ON Saturday 10th November our committee member "ALEX BUCHAN" will proudly represent the Merchant Navy in Scotland at the Albert Hall Festival of Remembrance televised live on Saturday night.

In Alex's own words

The 3rd September is now recognised world wide as Merchant Navy Day.    3rd September 1939 was the day World War II commenced.

A matter of hours later, the first major casualty had taken place – the Merchant Ship “Athenia” was torpedoed in the Atlantic and many innocent people had perished, men, women and children.   Welcome to total warfare!!

In 1945, six years later, the War ended.   A few hours after the Armistice was signed, a merchant ship was torpedoed and sunk off the East coast of Scotland.   Between those two events, thousands of tons of allied shipping had been sunk, bombed, mined, torpedoed or shelled by enemy Q. Ships, pocket battleships or just victims of the elements.

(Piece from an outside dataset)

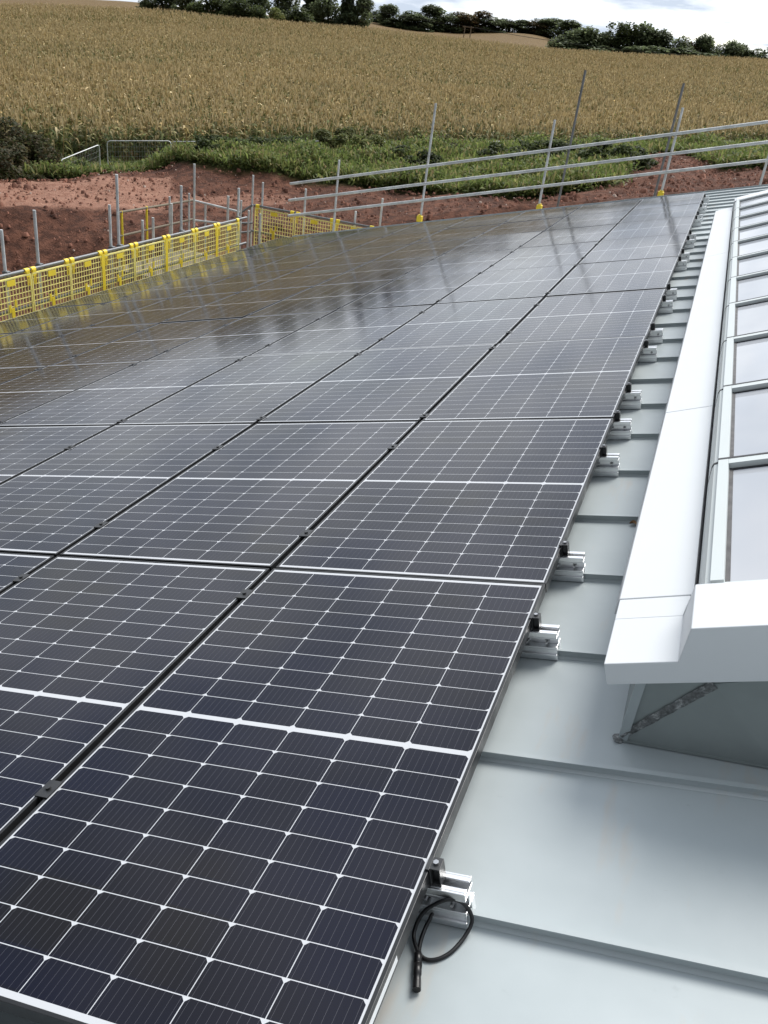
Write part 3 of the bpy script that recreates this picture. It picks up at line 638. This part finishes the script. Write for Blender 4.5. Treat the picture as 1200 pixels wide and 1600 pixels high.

Winston Churchill’s greatest fear during WWII was the U-boat.   He feared that if the bridge over the North Atlantic was breached the UK would be starved into submission.   He likened the Merchant Navy to be the 4th service – and thanks to the efforts of the merchant navy our people did not starve. 

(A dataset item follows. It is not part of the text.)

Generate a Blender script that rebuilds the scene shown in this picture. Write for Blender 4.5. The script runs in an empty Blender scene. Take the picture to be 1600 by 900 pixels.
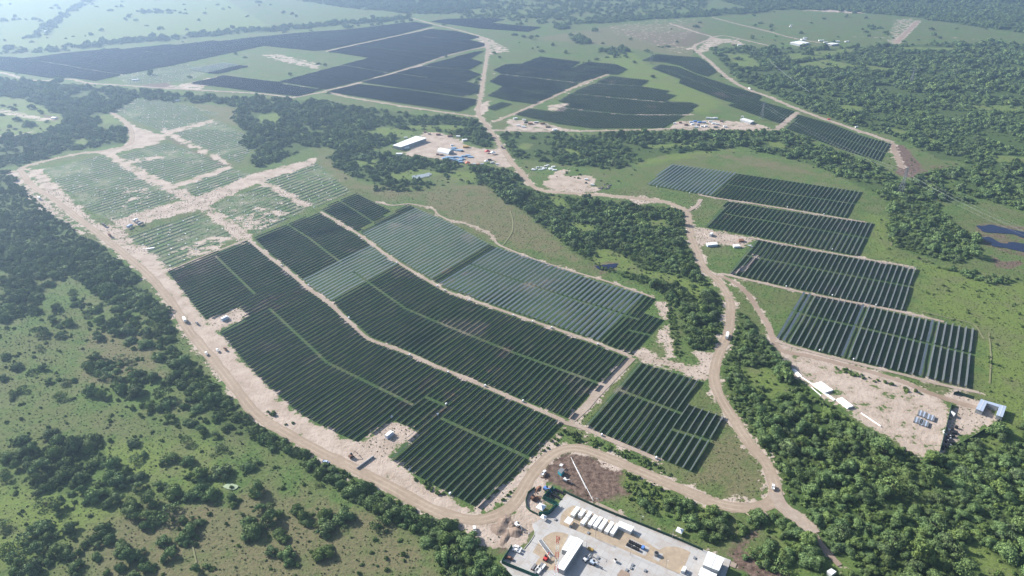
import bpy, math, random
import numpy as np
from mathutils import Vector, noise as mnoise

# ------------------------------------------------------------------ camera, light, exposure
SC = bpy.context.scene
COL = SC.collection
CAM_H = 350.0
FPX = 1067.0            # focal length in pixels of the 1600 px wide photograph
PITCH = math.atan(580.0 / FPX)
cam_d = bpy.data.cameras.new('camera')
cam_d.sensor_width = 36.0
cam_d.lens = FPX / 1600.0 * 36.0
cam_d.clip_start = 1.0
cam_d.clip_end = 30000.0
cam = bpy.data.objects.new('camera', cam_d)
COL.objects.link(cam)
cam.location = (0, 0, CAM_H)
cam.rotation_euler = (math.pi / 2 - PITCH, 0, 0)
SC.camera = cam

SUN_EL = math.radians(29.0)
SUN_H = Vector((-0.85, 0.53)).normalized()      # horizontal direction towards the sun
world = bpy.data.worlds.new('World')
SC.world = world
world.use_nodes = True
wn = world.node_tree.nodes
wl = world.node_tree.links
bg = wn['Background']
sky = wn.new('ShaderNodeTexSky')
sky.sky_type = 'NISHITA'
sky.sun_disc = False
sky.sun_elevation = SUN_EL
sky.sun_rotation = math.atan2(SUN_H.x, SUN_H.y)
sky.air_density = 1.0
sky.dust_density = 1.5
sky.altitude = 100
wl.new(sky.outputs[0], bg.inputs[0])
bg.inputs[1].default_value = 0.085
sun_d = bpy.data.lights.new('sun', 'SUN')
sun_d.energy = 5.0
sun_d.angle = math.radians(0.5)
sun_d.color = (1.0, 0.96, 0.90)
sun = bpy.data.objects.new('sun', sun_d)
COL.objects.link(sun)
sdir = Vector((SUN_H.x * math.cos(SUN_EL), SUN_H.y * math.cos(SUN_EL), math.sin(SUN_EL)))
sun.rotation_euler = sdir.to_track_quat('Z', 'Y').to_euler()
sun.location = sdir * 900
SC.view_settings.view_transform = 'Standard'
SC.view_settings.look = 'None'
SC.view_settings.exposure = 1.12
SC.view_settings.gamma = 1.0
HAZE_DENSITY = 0.00014
HAZE_G = 0.55
SC.cycles.max_bounces = 5
SC.cycles.diffuse_bounces = 2
SC.cycles.glossy_bounces = 2
SC.cycles.transmission_bounces = 2
SC.cycles.volume_bounces = 0
SC.cycles.transparent_max_bounces = 6
SC.cycles.use_denoising = True

rng = np.random.default_rng(7)
random.seed(7)

# ------------------------------------------------------------------ helpers
CP, SP = math.cos(PITCH), math.sin(PITCH)


def P(px, py, z=0.0):
    """ground point (at height z) seen at a pixel of the 1600x900 photograph"""
    dx = (px - 800.0) / FPX
    dy = -(py - 450.0) / FPX
    t = (CAM_H - z) / -(-SP + dy * CP)
    return (dx * t, (CP + dy * SP) * t)


def PP(pts, z=0.0):
    return [P(a, b, z) for a, b in pts]


AZ = math.radians(33.45)                      # direction of the tracker rows
DU = np.array((math.sin(AZ), math.cos(AZ)))   # along a row
DV = np.array((math.cos(AZ), -math.sin(AZ)))  # across the rows, away from the sun


def uv_of(p):
    p = np.asarray(p, float)
    return p @ DU, p @ DV


def xy_of(u, v):
    return DU * u + DV * v


def tag(o, label, cat, group=None, kind=None):
    o['label'] = label
    if cat:
        o['category'] = cat
    if group:
        o['group'] = group
    if kind:
        o['kind'] = kind
    return o


def empty(name, loc, rz=0.0):
    o = bpy.data.objects.new(name, None)
    o.empty_display_size = 0.5
    o.location = loc
    o.rotation_euler = (0, 0, rz)
    COL.objects.link(o)
    return o


def link_mesh(name, me, mat=None, parent=None, loc=(0, 0, 0), rz=0.0):
    if mat is not None and not len(me.materials):
        me.materials.append(mat)
    o = bpy.data.objects.new(name, me)
    o.location = loc
    o.rotation_euler = (0, 0, rz)
    if parent:
        o.parent = parent
    COL.objects.link(o)
    return o


class MB:
    def __init__(self):
        self.v, self.f = [], []

    def add(self, vs, fs):
        n = len(self.v)
        self.v.extend([tuple(map(float, p)) for p in vs])
        self.f.extend([tuple(i + n for i in f) for f in fs])
        return self

    def box(self, c, s, rz=0.0, taper=1.0):
        x, y, z = s[0] / 2, s[1] / 2, s[2] / 2
        ca, sa = math.cos(rz), math.sin(rz)
        vs = []
        for k, zz in ((1, -z), (taper, z)):
            for a, b in ((-x, -y), (x, -y), (x, y), (-x, y)):
                a, b = a * k, b * k
                vs.append((c[0] + a * ca - b * sa, c[1] + a * sa + b * ca, c[2] + zz))
        return self.add(vs, [(3, 2, 1, 0), (4, 5, 6, 7), (0, 1, 5, 4), (1, 2, 6, 5), (2, 3, 7, 6), (3, 0, 4, 7)])

    def bar(self, a, b, r, n=4):
        a, b = Vector(a), Vector(b)
        d = (b - a).normalized()
        t = d.orthogonal().normalized()
        w = d.cross(t)
        vs = []
        for p in (a, b):
            for i in range(n):
                q = 2 * math.pi * (i + 0.5) / n
                vs.append(p + (t * math.cos(q) + w * math.sin(q)) * r)
        fs = [(i, (i + 1) % n, (i + 1) % n + n, i + n) for i in range(n)]
        fs += [tuple(range(n))[::-1], tuple(range(n, 2 * n))]
        return self.add(vs, fs)

    def prism(self, poly, z0, z1):
        n = len(poly)
        a = sum(poly[i][0] * poly[(i + 1) % n][1] - poly[(i + 1) % n][0] * poly[i][1] for i in range(n))
        if a < 0:
            poly = poly[::-1]
        vs = [(x, y, z0) for x, y in poly] + [(x, y, z1) for x, y in poly]
        fs = [tuple(range(n))[::-1], tuple(range(n, 2 * n))]
        fs += [(i, (i + 1) % n, (i + 1) % n + n, i + n) for i in range(n)]
        return self.add(vs, fs)

    def cyl(self, c, r, h, n=12, axis='z'):
        c = Vector(c)
        d = {'z': Vector((0, 0, 1)), 'x': Vector((1, 0, 0)), 'y': Vector((0, 1, 0))}[axis]
        return self.bar(c - d * h / 2, c + d * h / 2, r, n)

    def build(self, name, mat, parent=None, loc=(0, 0, 0), rz=0.0, smooth=False):
        me = bpy.data.meshes.new(name)
        me.from_pydata(self.v, [], self.f)
        if smooth:
            for p in me.polygons:
                p.use_smooth = True
        return link_mesh(name, me, mat, parent, loc, rz)


def copy_tree(o, parent=None):
    c = o.copy()
    COL.objects.link(c)
    if parent:
        c.parent = parent
    for ch in list(o.children):
        copy_tree(ch, c)
    return c


# ---- numpy polygon tools
def inside(poly, X, Y):
    poly = np.asarray(poly, float)
    r = np.zeros(X.shape, bool)
    n = len(poly)
    for i in range(n):
        x0, y0 = poly[i]
        x1, y1 = poly[(i + 1) % n]
        if y0 == y1:
            continue
        c = ((y0 > Y) != (y1 > Y)) & (X < (x1 - x0) * (Y - y0) / (y1 - y0) + x0)
        r ^= c
    return r


def seg_dist(pts, X, Y, closed):
    pts = np.asarray(pts, float)
    d = np.full(X.shape, 1e9)
    n = len(pts)
    for i in range(n if closed else n - 1):
        a, b = pts[i], pts[(i + 1) % n]
        ab = b - a
        L = ab @ ab + 1e-9
        t = np.clip(((X - a[0]) * ab[0] + (Y - a[1]) * ab[1]) / L, 0, 1)
        d = np.minimum(d, (X - a[0] - t * ab[0]) ** 2 + (Y - a[1] - t * ab[1]) ** 2)
    return np.sqrt(d)


def smooth_line(pts, step=4.0):
    """Catmull-Rom through the points, resampled"""
    p = [np.array(q, float) for q in pts]
    p = [2 * p[0] - p[1]] + p + [2 * p[-1] - p[-2]]
    out = []
    for i in range(1, len(p) - 2):
        a, b, c, d = p[i - 1], p[i], p[i + 1], p[i + 2]
        n = max(2, int(np.linalg.norm(c - b) / step))
        for k in range(n):
            t = k / n
            out.append(0.5 * (2 * b + (c - a) * t + (2 * a - 5 * b + 4 * c - d) * t * t + (3 * b - a - 3 * c + d) * t ** 3))
    out.append(p[-2])
    return np.array(out)


# ------------------------------------------------------------------ materials
def new_mat(name):
    m = bpy.data.materials.new(name)
    m.use_nodes = True
    nt = m.node_tree
    b = nt.nodes['Principled BSDF']
    return m, nt, b


def N(nt, t, **kw):
    n = nt.nodes.new(t)
    for k, v in kw.items():
        setattr(n, k, v)
    return n


def mathn(nt, op, a, b=None, clamp=False):
    n = N(nt, 'ShaderNodeMath', operation=op, use_clamp=clamp)
    for i, x in enumerate((a, b)):
        if x is None:
            continue
        if isinstance(x, (int, float)):
            n.inputs[i].default_value = x
        else:
            nt.links.new(x, n.inputs[i])
    return n.outputs[0]


def noise(nt, vec, scale, detail=3.0, rough=0.55, dist=0.0):
    n = N(nt, 'ShaderNodeTexNoise')
    n.inputs['Scale'].default_value = scale
    n.inputs['Detail'].default_value = detail
    n.inputs['Roughness'].default_value = rough
    n.inputs['Distortion'].default_value = dist
    nt.links.new(vec, n.inputs['Vector'])
    return n.outputs['Fac']


def mix(nt, fac, a, b, mode='MIX'):
    n = N(nt, 'ShaderNodeMix', data_type='RGBA', blend_type=mode)
    for sock, x in ((n.inputs[0], fac), (n.inputs[6], a), (n.inputs[7], b)):
        if isinstance(x, (int, float)):
            sock.default_value = x
        elif isinstance(x, tuple):
            sock.default_value = x + (1,) if len(x) == 3 else x
        else:
            nt.links.new(x, sock)
    return n.outputs[2]


def ramp(nt, fac, lo, hi, smooth=True):
    n = N(nt, 'ShaderNodeMapRange', interpolation_type='SMOOTHSTEP' if smooth else 'LINEAR')
    n.inputs[1].default_value = lo
    n.inputs[2].default_value = hi
    nt.links.new(fac, n.inputs[0])
    return n.outputs[0]


def plain(name, col, rough=0.6, metal=0.0, var=0.12, scale=0.6, spec=0.3):
    """painted or plain surface with slight wear"""
    m, nt, b = new_mat(name)
    tc = N(nt, 'ShaderNodeTexCoord').outputs['Object']
    f = noise(nt, tc, scale, 4.0, 0.6)
    dark = tuple(c * (1 - var * 2) for c in col)
    lite = tuple(min(1, c * (1 + var)) for c in col)
    nt.links.new(mix(nt, f, dark, lite), b.inputs['Base Color'])
    b.inputs['Roughness'].default_value = rough
    b.inputs['Metallic'].default_value = metal
    b.inputs['Specular IOR Level'].default_value = spec
    return m


def sandy(name, col_a, col_b, tracks=False):
    m, nt, b = new_mat(name)
    geo = N(nt, 'ShaderNodeNewGeometry').outputs['Position']
    big = noise(nt, geo, 0.03, 4, 0.6)
    fine = noise(nt, geo, 0.35, 5, 0.65)
    c = mix(nt, ramp(nt, big, 0.3, 0.7), col_a, col_b)
    c = mix(nt, ramp(nt, fine, 0.35, 0.75), mix(nt, 0.35, c, (0.16, 0.12, 0.09)), c)
    if tracks:
        uvn = N(nt, 'ShaderNodeUVMap')
        sep = N(nt, 'ShaderNodeSeparateXYZ')
        nt.links.new(uvn.outputs[0], sep.inputs[0])
        a = mathn(nt, 'ABSOLUTE', sep.outputs[0])
        off = mathn(nt, 'ABSOLUTE', mathn(nt, 'SUBTRACT', a, 0.42))
        tr = mathn(nt, 'MULTIPLY', ramp(nt, off, 0.2, 0.05), mathn(nt, 'MULTIPLY', ramp(nt, noise(nt, geo, 0.05, 3), 0.35, 0.6), 0.35))
        c = mix(nt, tr, c, (0.46, 0.375, 0.285))
        ed = mathn(nt, 'MULTIPLY', ramp(nt, a, 0.72, 1.0), 0.5)
        c = mix(nt, ed, c, (0.24, 0.185, 0.13))
    nt.links.new(c, b.inputs['Base Color'])
    b.inputs['Roughness'].default_value = 0.95
    b.inputs['Specular IOR Level'].default_value = 0.1
    return m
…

However, this was at a cost – over 32,000 British Merchant Seamen made the supreme sacrifice.At 17½ years of age, I joined the Merchant Navy Pool at Aberdeen.   Most of my time was spent on the coastal trade carrying goods to and from seaports from the Shetland Islands to Cornwall.    It was quite hairy at times.   Enemy aircraft would leave the coasts of Norway, round to France, either attacking shipping or laying mines.   Mines were the silent but deadly killers, especially in the shallow waters off the Humber, Wash, Yarmouth Roads or the Thames Estuary.   South of this you had to contend with Bomb Alley, then Shell Alley and finally E. Boat Alley.


Early in my career I was ordered by the Pool to join a ship at Canada Dock, Bootle, Liverpool.   This turned out to be a M.A.G. ship – eleven of this type of vessel were either built or modified by placing a flight deck on top of the cargo holds or, in the case of an oil tanker, a flat deck above their huge cargo tanks.   We called them “Woolworth Carriers” as they were quite cheap to build or modify.    They each carried 3 or 4 Swordfish aircraft or “String Bags” as they were fondly called.   I don’t think any of them registered a kill, but it was very comforting to see and hear them bombing overhead doing nearly 100 mph, especially in the middle part of the North Atlantic where we had no land based air cover from the UK or Canada.

It took 2 to 3 weeks to cross “the Pond” as the convoy had to proceed at the speed of the slowest ship and that would average out at about 10 to 12 mph.

I was fortunate to have survived – so very many of my Merchant Navy colleagues did not.